The High Court allowed the petition stating that if the Will has been in the possession of the Revenue officials, then as per the procedure stated in Section 66 of the Evidence Act, 1872 the appellants should have primarily given a notice to the officials demanding the original Will and if the officials allege that the Will has been lost, then an application is to be preferred to Court demanding to produce the copy of the Will. Since, this standard legal procedure has not been referred to, the High Court set aside the order of the Trial Court.


After the said order the appellants filed another application to the Trial Court for issuance of notice to the officials. Even after the notice was sent the officials failed to produce the said Will before the Court. The Trial Court dismissed the said order dated 30/09/2015.



The appellants aggrieved by the order of the Trial Court filed a Revision Petition under Article 227 of the Constitution of India. The High Court in its order stated that, even after the appellants provided their Will to the revenue officials for mutation, the revenue officials never mentioned about the Will. The main question that remained unanswered before the High Court was the existence of Will. If there is no existence of any Will then the question of providing a copy of the Will as secondary evidence is not required to be fulfilled. The High Court, therefore, upheld the order of the Trial Court in dismissing the petition.



The Supreme Court stated that “It is a settled position of law that for secondary evidence to be admitted foundational evidence has to be given being the reasons as to why the original evidence has not been furnished”.

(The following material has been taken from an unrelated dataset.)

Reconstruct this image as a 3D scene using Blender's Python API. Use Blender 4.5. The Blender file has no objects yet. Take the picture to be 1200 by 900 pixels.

To found out the factual reason for not producing the primary evidence, the Court took into account the statements made by the revenue officials in the cross-examination. Both the revenue officials in their reasons never denied the fact of having the original Will which established the existence of foundational evidence. The Supreme Court, therefore, allowed the appellants to produce a copy of Will as a piece of secondary evidence and set aside the order of High Court.